Bay Area Leaker Of Pentagon Papers Praises Snowden
BERKELEY (KPIX 5 / AP) -- Pentagon Papers leaker Daniel Ellsberg calls the revelations by a government contractor on U.S. secret surveillance programs the most "significant disclosure" in the nation's history.
In 1971, Ellsberg passed the secret Defense Department study of U.S. involvement in Vietnam to The New York Times and other newspapers. The 7,000 pages showed that the U.S. government repeatedly misled the public about the war. Their leak set off a clash between the Nixon administration and the press and led to a landmark Supreme Court ruling on the First Amendment.
Speaking to KPIX 5 outside an event in Berkeley on Tuesday, the Bay Area resident praised Edward Snowden as a patriot who is courageous and conscientious. "Dedicated to the principles of our Constitution and the Bill of Rights. I'm very impressed by him, he's a new hero of mine," he said.

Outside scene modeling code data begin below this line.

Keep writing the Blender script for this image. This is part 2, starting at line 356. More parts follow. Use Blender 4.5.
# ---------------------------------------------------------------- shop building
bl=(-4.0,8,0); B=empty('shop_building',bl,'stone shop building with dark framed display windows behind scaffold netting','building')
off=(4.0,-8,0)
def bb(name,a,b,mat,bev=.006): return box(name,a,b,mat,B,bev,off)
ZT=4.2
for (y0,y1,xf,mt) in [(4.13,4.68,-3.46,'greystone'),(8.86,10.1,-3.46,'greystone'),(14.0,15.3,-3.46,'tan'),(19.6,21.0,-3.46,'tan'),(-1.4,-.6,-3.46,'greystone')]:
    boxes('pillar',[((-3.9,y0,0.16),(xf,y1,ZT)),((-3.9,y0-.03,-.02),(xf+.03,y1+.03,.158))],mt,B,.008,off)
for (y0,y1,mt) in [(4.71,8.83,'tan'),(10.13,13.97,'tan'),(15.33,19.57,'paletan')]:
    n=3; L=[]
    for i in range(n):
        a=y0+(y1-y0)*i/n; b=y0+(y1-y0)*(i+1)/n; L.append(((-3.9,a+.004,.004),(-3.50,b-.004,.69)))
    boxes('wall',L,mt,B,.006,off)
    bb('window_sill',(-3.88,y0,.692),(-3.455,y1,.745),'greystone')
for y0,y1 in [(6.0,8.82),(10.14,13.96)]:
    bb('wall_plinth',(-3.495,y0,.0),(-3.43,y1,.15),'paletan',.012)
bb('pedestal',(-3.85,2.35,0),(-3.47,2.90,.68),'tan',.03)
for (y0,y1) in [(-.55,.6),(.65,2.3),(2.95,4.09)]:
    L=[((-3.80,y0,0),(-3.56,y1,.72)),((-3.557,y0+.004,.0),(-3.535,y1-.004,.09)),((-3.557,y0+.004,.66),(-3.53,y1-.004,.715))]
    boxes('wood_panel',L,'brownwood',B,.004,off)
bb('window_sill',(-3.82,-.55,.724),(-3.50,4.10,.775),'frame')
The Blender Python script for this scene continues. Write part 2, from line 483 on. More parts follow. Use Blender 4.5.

"This gives us the chance to actually change what amounted to an executive coup after 9/11 here that the public has simply not been willing to believe," Ellsberg said.
Ellsberg also weighed in on a CBS News poll that showed 58 percent disapproved of the government snooping on the phone records of ordinary Americans. The same poll found 75 percent approved collecting phone records of terror suspects.
"If they believe that, that would follow understandably," he said.
When asked about the claims that the government is using the programs to fight terrorism, Ellsberg said, "Naturally, they'll say that. That's what they've always said. That has been a lie up until now. And there's no basis for believing that at all."
Ellsberg, 82, told The Associated Press Monday that the leaks by Snowden, 29, to The Washington Post and The Guardian newspapers are more important than the Pentagon Papers as well as information given to the anti-secrecy website Wikileaks by Army Pfc. Bradley Manning, an intelligence analyst.
Snowden, a former CIA employee who later worked as a contractor for the National Security Agency, told the newspapers about a government program that tracks American phone records and another one that tracks phone and Internet messages around the world.
"I was overjoyed that finally an official with high or a former official with high access, good knowledge of the abusive system that he was revealing was ready to tell the truth at whatever cost to his own future safety, or his career, ready to give up his career, risk even prison to inform the American people," Ellsberg said.
"What he was looking at and what he told us about was the form of behavior, the practice of policy that's blatantly unconstitutional. I respect his judgment of having withheld most of what he knows, as an information specialist, on the grounds that its secrecy is legitimate and that the benefit to the American people of knowing it would be outweighed by possible dangers. What he has chosen, on the other hand, to put out, again confirms very good judgment."
Manning is being tried in military court under federal espionage and computer fraud laws for releasing classified documents to WikiLeaks about the wars in Iraq and Afghanistan, among other items. The most serious charge against him is aiding the enemy.
Ellsberg recently expressed support for Manning but said he didn't have access to information with the same "degree of significance" as the revelations released by Snowden.
"There has been no more significant disclosure in the history of our country. And I'll include the Pentagon Papers in that," Ellsberg said of Snowden's leak.
"I fear for our rights. I fear for our democracy, and I think others should too. And I don't think, actually, that we are governed by people in Congress, the courts or the White House who have sufficient concern for the requirements of maintaining a democracy."